Begin with the first line of the material and copy each line word for word through the line that contains "COL=scn.collection"; the pictures are left out.

- _Recorded data_
===============
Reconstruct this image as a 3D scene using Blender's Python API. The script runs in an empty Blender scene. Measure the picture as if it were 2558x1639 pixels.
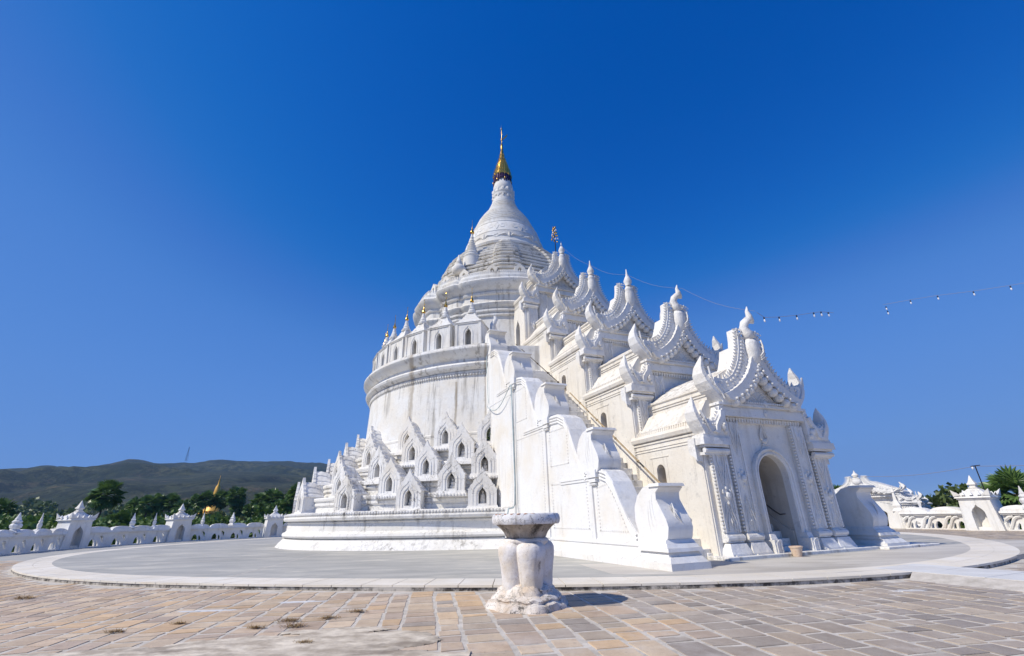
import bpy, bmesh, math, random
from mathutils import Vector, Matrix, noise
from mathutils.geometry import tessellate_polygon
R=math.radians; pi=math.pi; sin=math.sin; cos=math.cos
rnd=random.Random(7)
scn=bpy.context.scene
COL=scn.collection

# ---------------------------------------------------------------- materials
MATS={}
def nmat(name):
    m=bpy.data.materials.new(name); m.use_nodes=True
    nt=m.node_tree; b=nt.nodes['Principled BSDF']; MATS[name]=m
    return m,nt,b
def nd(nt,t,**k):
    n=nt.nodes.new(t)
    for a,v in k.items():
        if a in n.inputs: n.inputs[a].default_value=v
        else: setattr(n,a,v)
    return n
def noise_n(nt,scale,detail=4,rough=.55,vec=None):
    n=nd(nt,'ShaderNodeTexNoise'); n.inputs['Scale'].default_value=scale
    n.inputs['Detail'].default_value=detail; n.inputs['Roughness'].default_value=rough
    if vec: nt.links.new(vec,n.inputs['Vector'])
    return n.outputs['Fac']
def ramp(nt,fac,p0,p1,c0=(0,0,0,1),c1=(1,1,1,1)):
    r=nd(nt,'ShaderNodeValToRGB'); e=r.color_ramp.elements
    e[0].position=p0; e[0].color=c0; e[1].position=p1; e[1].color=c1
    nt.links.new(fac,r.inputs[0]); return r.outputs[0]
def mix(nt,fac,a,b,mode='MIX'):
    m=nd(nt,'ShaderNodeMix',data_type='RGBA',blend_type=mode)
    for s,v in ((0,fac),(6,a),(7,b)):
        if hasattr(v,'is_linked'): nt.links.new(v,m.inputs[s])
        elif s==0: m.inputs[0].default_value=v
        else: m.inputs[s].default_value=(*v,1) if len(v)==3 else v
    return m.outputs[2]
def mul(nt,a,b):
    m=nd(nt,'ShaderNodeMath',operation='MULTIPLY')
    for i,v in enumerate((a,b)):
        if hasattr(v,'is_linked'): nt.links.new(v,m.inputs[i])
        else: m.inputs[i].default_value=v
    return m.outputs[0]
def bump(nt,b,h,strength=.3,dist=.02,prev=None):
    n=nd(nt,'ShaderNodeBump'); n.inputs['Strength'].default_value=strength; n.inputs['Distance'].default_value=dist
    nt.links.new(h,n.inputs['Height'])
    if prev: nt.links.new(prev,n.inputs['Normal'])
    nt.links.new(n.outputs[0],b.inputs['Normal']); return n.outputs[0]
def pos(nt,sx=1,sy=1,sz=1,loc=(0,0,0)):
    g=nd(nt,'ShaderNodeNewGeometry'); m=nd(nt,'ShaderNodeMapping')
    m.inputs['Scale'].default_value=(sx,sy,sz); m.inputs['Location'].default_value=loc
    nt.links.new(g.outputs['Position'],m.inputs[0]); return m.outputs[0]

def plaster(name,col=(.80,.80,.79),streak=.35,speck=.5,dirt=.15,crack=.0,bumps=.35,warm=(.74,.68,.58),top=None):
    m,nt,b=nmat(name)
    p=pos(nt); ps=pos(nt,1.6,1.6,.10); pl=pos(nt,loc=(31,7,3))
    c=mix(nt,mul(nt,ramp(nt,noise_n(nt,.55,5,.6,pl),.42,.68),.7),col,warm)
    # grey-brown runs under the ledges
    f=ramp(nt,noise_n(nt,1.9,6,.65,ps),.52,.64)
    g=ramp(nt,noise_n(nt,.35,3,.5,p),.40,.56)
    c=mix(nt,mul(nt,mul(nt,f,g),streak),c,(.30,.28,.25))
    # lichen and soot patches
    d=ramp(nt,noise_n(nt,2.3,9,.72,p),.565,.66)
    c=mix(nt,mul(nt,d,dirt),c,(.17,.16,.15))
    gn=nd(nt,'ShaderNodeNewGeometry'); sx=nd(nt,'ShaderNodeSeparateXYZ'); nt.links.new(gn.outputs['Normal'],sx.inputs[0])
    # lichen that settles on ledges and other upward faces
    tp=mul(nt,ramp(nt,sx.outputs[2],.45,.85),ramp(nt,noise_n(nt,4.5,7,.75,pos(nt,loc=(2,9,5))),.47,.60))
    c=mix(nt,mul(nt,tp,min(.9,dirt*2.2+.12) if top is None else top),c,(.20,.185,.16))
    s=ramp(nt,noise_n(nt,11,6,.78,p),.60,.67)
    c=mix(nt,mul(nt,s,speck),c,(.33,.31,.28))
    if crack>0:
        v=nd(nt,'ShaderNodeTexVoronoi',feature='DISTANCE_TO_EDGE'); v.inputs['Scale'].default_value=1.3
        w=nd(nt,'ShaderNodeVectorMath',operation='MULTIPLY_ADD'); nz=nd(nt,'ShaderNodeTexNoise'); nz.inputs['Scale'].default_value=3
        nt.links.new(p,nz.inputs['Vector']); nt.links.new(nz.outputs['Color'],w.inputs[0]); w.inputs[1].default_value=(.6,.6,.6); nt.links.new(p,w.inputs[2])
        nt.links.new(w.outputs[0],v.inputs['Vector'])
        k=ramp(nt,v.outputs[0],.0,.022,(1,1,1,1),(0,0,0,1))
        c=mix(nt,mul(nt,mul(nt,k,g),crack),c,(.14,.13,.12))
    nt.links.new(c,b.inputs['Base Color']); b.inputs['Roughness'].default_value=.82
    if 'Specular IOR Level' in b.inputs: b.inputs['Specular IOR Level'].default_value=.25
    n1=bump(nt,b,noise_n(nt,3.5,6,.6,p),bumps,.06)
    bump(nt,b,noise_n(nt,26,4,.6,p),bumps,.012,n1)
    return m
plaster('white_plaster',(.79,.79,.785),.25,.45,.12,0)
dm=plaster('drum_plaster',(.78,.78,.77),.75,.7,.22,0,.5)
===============
- _Solution_
Reconstruct this image as a 3D scene using Blender's Python API. The script runs in an empty Blender scene. Measure the picture as if it were 2558x1639 pixels.
import bpy, bmesh, math, random
from mathutils import Vector, Matrix, noise
from mathutils.geometry import tessellate_polygon
R=math.radians; pi=math.pi; sin=math.sin; cos=math.cos
rnd=random.Random(7)
scn=bpy.context.scene
COL=scn.collection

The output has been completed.